Tue, 01 Jul 2003

Ang San Suu Kyi still `protected' in prison

Gwynne Dyer, Columnist, London

"The military regime is very worried that they are facing a Cory Aquino-type of people-power movement, and basically, they've panicked," explained a foreign diplomat in Rangoon shortly after a mob of government-sponsored thugs attacked Aung San Suu Kyi's motorcade at Dipeyin, north-east of Mandalay, on May 30. Around seventy of her supporters were killed, she was beaten up -- and she and nineteen members of the National League for Democracy who were traveling with her were taken into temporary protective custody. A month later, the Lady -- as everyone in Burma calls her -- is still in Insein prison in Rangoon.
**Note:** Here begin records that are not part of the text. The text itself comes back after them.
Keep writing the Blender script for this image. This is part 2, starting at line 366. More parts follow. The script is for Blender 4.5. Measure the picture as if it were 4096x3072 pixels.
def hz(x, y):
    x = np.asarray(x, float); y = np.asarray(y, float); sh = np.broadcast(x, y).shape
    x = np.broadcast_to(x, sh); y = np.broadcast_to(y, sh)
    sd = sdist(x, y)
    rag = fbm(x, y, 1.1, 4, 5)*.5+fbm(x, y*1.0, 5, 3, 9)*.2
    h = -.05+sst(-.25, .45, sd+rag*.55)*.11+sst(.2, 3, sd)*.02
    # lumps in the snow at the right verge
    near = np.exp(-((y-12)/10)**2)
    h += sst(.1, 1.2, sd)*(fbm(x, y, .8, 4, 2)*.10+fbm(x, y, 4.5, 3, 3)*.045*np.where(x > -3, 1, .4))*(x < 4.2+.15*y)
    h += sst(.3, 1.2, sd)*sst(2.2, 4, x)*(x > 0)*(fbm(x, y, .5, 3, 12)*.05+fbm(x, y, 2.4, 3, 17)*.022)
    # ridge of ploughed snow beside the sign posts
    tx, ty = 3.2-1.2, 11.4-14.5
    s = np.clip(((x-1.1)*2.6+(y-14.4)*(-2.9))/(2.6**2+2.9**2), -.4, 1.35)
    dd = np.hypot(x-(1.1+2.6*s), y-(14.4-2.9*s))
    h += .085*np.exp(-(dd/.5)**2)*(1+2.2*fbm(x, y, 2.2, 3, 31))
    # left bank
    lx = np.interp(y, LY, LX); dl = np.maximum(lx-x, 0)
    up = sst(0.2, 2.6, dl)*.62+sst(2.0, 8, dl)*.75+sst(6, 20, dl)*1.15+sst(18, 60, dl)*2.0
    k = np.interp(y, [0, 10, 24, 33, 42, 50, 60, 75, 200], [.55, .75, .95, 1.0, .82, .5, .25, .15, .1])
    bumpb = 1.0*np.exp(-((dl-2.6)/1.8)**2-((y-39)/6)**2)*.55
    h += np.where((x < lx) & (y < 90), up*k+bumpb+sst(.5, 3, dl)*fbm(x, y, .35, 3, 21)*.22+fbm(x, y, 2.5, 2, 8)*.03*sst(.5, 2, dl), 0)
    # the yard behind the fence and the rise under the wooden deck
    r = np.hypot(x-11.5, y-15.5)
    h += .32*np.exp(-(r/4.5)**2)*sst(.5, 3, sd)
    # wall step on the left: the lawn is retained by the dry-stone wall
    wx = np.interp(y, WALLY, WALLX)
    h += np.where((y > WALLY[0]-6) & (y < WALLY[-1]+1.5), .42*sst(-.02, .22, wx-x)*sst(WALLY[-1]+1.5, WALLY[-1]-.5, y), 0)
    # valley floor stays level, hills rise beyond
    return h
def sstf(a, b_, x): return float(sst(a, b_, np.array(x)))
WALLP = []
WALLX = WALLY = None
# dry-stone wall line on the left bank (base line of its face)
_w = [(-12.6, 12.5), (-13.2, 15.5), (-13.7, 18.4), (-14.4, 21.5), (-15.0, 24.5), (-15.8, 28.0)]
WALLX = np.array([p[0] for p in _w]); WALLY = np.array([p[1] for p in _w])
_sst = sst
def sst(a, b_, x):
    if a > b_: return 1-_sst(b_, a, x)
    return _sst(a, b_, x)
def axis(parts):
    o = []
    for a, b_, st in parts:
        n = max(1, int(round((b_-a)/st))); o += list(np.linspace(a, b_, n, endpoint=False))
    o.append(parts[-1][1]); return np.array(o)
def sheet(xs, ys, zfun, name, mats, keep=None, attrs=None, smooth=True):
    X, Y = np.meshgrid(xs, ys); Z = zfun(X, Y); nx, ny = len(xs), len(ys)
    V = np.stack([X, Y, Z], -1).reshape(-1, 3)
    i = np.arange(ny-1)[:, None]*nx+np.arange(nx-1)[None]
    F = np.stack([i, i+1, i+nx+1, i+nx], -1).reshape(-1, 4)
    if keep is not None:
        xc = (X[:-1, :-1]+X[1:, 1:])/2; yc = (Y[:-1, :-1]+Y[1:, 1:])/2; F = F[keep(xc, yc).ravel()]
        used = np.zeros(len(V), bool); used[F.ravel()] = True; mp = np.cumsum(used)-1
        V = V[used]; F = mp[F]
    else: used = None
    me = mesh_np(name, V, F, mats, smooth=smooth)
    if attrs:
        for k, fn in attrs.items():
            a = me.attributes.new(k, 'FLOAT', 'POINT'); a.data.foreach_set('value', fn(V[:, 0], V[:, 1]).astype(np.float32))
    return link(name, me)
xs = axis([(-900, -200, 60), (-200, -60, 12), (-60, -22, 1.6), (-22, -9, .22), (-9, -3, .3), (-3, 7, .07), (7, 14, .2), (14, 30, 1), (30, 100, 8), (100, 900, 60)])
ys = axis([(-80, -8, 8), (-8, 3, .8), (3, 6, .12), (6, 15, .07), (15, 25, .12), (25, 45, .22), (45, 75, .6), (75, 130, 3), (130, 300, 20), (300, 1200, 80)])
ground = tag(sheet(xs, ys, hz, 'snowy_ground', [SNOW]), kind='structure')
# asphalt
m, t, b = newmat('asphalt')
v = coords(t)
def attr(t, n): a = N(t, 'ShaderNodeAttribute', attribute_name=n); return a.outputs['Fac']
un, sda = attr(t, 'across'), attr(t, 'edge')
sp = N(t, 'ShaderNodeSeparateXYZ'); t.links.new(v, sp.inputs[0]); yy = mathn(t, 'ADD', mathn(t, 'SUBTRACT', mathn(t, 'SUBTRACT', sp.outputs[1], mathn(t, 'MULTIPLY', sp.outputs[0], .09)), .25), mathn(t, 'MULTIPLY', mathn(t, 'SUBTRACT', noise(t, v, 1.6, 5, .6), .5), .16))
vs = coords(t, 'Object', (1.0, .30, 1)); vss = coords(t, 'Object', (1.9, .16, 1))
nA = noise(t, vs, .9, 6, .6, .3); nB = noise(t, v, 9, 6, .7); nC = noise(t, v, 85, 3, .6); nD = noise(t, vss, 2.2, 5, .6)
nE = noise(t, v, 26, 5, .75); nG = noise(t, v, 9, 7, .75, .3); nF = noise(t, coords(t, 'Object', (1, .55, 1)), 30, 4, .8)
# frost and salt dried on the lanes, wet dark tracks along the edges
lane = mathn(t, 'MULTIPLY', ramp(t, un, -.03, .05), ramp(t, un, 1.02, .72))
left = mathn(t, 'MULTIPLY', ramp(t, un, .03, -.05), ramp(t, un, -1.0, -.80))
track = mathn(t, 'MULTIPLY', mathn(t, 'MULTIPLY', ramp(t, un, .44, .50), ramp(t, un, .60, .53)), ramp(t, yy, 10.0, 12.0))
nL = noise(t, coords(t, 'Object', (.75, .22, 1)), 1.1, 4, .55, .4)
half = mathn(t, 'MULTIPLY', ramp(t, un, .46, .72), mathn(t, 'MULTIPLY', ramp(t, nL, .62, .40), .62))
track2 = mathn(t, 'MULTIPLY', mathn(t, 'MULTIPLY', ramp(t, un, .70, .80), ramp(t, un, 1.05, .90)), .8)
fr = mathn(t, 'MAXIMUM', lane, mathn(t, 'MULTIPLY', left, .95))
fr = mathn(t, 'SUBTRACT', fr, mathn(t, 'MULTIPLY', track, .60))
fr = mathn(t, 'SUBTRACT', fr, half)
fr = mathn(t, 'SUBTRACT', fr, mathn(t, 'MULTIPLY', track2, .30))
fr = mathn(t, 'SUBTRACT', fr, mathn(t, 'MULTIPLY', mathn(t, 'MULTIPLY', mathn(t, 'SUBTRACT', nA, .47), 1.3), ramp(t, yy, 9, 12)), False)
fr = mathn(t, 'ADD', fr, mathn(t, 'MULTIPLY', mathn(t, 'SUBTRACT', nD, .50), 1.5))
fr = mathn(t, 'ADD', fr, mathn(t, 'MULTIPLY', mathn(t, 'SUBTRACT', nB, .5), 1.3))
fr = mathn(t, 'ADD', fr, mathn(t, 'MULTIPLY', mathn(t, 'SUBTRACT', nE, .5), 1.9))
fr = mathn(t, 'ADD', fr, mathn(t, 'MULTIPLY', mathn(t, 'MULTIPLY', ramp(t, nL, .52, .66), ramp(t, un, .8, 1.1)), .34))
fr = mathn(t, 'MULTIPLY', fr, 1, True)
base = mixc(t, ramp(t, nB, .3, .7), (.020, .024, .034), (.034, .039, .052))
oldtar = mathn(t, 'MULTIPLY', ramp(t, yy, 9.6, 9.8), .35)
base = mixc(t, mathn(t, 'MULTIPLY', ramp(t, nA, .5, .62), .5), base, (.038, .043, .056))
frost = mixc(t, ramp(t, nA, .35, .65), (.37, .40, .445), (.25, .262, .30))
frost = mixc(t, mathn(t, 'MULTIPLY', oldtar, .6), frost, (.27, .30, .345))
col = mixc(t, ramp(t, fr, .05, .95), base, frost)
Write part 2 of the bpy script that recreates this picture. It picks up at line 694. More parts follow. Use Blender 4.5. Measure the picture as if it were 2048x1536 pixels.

She has been under some form of restraint, mostly house arrest, for almost all of the past thirteen years, as her children grew up without her and her husband died without even being allowed a farewell visit to Burma, but it has never been as bad as this. The military regime has realized that all its wealth and power are on the line right now, and the gloves have come off. But alone in her cell, still wearing the same blouse and skirt she was arrested in a month ago, she remains the most influential person in Burma. The generals have the guns and the money, but she has the legitimacy.

She has earned it by her patience and self-sacrifice -- but also through the regime's blunder thirteen years ago in allowing free elections in Burma. The generals calculated that they could bribe or bully a majority of Burma's 45 million people into voting for their candidates, but when the counting was over in 1990 Suu Kyi and the NLD had won by a landslide: 82 percent of the votes. The army immediately canceled' the results and arrested all of the NLD's leaders, but it never got over the effects of that mistake. And now it has made the same mistake again.

The confrontation between Suu Kyi and the generals began fifteen years ago, when the original tyrant, the half-crazed Ne Win, precipitated a crisis by resigning after more than two decades in power. His bizarre and isolationist version of socialism' had reduced the once-prosperous country to penury, and his aim was to transfer formal power to a more respectable elected government while retaining real control. But Aung San Suu Kyi happened to be in Burma in 1988, home from her quiet life as an academic and mother in England to nurse her dying mother.

She had lived most of her life abroad, the inevitable consequence of being the only daughter of Burma's great independence hero Aung San, who was assassinated when she was only two. But in 1988 Southeast Asia was in political ferment: The example of the non-violent democratic revolution led by Cory Aquino in the Philippines in 1986 had already spread to Thailand and Bangladesh, toppling long-ruling military regimes, and now threatened the control of the Burmese military as well. Suu Kyi's name made her invaluable to the pro-democracy campaigners, and she quickly became the symbol of the whole movement.

After three months the generals, realizing that events were spinning out of control, took back power and authorized the massacre of thousands of students and other citizens in the streets of Rangoon. Then in 1990 the regime held a carefully stage-managed election' to gain some international respectability -- but the NLD won by a landslide, the regime refused to recognize its victory, and Burma has been in deadlock ever since. So last year a new generation of generals tried to square the circle again: They released Suu Kyi from house arrest in the hope that they could end all the foreign boycotts and rejoin the world without actually giving up power.

It never seemed like a good idea to Gen. Than Shwe, the current head of the junta (who virtually froths at the mouth whenever the Lady's name is mentioned), but he was talked into it by other senior generals led by Khin Nyunt, the influential head of intelligence. Thirteen months after she was released from house arrest, however, it turns out that Than Shwe was right: Neither Suu Kyi nor the Burmese people were satisfied with tokenism, and the regime's power and privileges really were at risk.

The NLD tiptoed through the first months after Aung San's release, anxious not to derail the process of democratization by too much open campaigning, but as it became clear that the generals were just looking for political cover it changed its style. In the last six months Aung San has been making open anti- regime speeches up and down the country, and every month the crowds have got bigger. The regime had to stop her or it was toast, so a month ago the thugs were unleashed to stage a massacre that would provide a pretext for the Lady's arrest.

That has stopped the protests for the moment, but the regime is back where it was, loathed by foreigners and Burmese alike. How long can it hold out against the united disapproval of practically everyone? Quite a long time, if the past is any guide -- and one should not expect a split between the top generals over this bungle. They know that they must hang together or else they will hang separately (probably literally, in some cases, for some of them have much Burmese blood on their hands).

Aung San Suu Kyi will need all of her patience.